An Investigation of the Laws of Thought: Foundation for Theories of Logic and Probabilities

The Laws of Thought, more precisely, An Investigation of the Laws of Thought on Which are Founded the Mathematical Theories of Logic and Probabilities, was an influential 19th century book by George Boole, the second of his two monographs on algebraic logic. It was published in 1854. Boole was Professor of Mathematics of then Queen's College, Cork in Ireland. Boole's work founded the discipline of algebraic logic. It is often, but mistakenly, credited as being the source of what we know today as Boolean algebra. In fact, however, Boole's algebra differs from modern Boolean algebra: in Boole's algebra A+B cannot be interpreted by set union, due to the permissibility of uninterpretable terms in Boole's calculus. Therefore algebras on Boole's account cannot be interpreted by sets under the operations of union, intersection and complement, as is the case with modern Boolean algebra. The task of developing the modern account of Boolean algebra fell to Boole's successors in the tradition of algebraic logic (Jevons 1869, Peirce 1880, Jevons 1890, Schröder 1890, Huntingdon 1904). In Boole's account of his algebra, terms are reasoned about equationally, without a systematic interpretation being assigned to them. In places, Boole talks of terms being interpreted by sets, but he also recognises terms that cannot always be so interpreted, such as the term 2AB, which arises in equational manipulations.
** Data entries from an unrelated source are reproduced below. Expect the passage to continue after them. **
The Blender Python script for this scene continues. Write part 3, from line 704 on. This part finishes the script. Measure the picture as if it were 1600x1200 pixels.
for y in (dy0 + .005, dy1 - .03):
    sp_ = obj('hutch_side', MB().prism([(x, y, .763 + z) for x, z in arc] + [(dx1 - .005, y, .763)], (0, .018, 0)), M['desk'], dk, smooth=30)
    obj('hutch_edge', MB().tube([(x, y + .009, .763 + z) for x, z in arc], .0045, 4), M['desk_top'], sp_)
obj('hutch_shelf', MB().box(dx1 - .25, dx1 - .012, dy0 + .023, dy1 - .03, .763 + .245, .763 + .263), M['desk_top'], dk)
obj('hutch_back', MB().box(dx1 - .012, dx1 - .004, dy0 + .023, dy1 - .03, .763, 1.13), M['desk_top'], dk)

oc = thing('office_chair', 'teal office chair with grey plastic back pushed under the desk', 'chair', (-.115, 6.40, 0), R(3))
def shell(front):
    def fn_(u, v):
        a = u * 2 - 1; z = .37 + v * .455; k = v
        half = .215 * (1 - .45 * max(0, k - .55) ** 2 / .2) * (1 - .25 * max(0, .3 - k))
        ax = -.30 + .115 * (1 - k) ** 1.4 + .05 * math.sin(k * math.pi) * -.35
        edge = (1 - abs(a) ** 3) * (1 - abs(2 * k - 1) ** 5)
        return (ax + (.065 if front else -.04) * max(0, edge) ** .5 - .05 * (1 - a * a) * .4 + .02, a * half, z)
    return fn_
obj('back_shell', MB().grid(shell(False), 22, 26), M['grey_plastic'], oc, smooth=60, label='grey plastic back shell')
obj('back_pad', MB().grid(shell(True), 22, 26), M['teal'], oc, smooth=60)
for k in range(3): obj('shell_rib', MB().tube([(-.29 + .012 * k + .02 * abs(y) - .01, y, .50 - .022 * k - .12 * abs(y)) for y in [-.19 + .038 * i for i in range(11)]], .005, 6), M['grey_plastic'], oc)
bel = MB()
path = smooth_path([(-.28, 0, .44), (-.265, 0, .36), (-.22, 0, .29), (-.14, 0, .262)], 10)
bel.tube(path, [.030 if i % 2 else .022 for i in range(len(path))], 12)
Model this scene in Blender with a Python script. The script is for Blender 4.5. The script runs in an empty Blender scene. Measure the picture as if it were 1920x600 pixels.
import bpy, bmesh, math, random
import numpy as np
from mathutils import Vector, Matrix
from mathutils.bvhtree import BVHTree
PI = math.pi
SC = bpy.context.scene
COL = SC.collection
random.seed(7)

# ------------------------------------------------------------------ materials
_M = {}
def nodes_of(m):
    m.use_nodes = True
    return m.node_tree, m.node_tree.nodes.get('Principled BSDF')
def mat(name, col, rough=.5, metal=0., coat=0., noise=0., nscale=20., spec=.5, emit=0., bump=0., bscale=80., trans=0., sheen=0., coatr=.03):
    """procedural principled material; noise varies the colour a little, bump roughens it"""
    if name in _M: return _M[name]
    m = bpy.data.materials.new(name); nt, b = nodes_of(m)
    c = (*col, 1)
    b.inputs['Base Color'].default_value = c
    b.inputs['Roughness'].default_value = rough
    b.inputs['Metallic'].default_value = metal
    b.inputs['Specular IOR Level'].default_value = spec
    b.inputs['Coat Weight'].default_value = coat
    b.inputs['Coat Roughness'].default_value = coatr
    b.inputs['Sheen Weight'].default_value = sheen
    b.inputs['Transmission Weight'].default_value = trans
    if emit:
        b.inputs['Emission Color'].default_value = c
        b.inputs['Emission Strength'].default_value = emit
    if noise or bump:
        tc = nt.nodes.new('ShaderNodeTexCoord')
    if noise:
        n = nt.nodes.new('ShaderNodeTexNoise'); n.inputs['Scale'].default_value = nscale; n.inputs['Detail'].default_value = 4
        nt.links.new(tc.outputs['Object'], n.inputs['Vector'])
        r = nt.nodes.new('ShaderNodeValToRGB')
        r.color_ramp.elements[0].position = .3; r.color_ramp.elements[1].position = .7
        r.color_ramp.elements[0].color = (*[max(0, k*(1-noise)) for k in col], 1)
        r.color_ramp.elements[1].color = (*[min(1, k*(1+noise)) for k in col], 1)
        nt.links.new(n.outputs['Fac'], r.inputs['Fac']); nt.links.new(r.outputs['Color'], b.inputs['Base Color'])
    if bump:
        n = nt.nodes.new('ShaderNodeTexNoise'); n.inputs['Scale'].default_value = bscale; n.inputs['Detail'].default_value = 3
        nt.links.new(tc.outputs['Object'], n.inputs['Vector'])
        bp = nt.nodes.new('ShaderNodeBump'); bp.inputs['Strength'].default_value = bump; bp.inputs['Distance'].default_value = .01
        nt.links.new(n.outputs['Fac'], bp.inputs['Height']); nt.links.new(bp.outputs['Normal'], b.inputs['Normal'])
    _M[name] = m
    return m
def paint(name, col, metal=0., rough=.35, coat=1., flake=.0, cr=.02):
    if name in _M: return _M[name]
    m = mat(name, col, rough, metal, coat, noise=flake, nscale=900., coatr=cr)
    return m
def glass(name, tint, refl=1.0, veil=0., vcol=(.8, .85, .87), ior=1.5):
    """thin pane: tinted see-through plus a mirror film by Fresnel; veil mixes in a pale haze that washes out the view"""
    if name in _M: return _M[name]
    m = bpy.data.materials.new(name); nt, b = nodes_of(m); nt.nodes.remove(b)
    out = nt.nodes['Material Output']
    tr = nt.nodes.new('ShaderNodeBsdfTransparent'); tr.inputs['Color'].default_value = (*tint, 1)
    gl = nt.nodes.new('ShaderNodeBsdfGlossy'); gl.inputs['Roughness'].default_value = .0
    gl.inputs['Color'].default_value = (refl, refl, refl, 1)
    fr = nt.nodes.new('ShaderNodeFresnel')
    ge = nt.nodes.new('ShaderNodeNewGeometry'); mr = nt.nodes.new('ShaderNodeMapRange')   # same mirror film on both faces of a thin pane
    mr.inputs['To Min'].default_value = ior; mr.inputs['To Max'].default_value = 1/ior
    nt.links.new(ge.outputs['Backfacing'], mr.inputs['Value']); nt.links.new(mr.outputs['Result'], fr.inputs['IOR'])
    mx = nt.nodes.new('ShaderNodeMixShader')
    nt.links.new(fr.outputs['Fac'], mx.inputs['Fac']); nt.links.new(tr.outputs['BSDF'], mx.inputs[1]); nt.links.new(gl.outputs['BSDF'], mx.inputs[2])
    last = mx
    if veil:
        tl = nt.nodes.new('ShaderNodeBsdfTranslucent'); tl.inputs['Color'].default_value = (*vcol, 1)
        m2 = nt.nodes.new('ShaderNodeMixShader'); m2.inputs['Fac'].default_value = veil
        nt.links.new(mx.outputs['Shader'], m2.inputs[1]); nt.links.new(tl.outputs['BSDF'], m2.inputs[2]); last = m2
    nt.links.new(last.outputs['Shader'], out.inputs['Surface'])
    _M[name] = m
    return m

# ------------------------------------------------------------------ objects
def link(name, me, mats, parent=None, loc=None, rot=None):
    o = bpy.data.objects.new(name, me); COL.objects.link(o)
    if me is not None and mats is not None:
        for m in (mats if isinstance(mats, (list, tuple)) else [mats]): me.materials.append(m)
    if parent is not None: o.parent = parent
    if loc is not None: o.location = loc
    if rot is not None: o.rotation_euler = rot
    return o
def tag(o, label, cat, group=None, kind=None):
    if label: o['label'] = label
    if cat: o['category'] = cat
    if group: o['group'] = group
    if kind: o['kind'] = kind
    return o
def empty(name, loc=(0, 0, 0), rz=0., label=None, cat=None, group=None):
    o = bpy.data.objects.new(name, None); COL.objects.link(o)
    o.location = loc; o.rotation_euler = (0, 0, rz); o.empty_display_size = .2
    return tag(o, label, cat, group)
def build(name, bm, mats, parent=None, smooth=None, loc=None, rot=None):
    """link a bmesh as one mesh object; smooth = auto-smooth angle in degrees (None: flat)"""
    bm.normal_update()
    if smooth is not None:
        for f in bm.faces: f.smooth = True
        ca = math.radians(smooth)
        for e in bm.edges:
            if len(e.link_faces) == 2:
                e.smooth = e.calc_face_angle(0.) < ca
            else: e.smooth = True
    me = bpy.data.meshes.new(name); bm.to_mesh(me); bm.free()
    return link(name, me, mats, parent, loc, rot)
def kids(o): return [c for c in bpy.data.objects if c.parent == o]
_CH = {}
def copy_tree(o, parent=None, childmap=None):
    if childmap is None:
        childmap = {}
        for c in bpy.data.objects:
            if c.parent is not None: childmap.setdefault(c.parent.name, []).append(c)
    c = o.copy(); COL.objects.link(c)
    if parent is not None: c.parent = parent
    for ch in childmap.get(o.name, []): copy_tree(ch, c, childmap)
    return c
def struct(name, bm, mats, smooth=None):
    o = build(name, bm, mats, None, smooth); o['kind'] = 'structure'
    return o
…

Such terms he classes uninterpretable terms; although elsewhere he has some instances of such terms being interpreted by integers. The coherences of the whole enterprise is justified by Boole in what Stanley Burris has later called the "rule of 0s and 1s", which justifies the claim that uninterpretable terms cannot be the ultimate result of equational manipulations from meaningful starting formulae (Burris 2000). Boole provided no proof of this rule, but the coherence of his system was proved by Theodore Hailperin, who provided an interpretation based on a fairly simple construction of rings from the integers to provide an interpretation of Boole's theory (Hailperin 1976).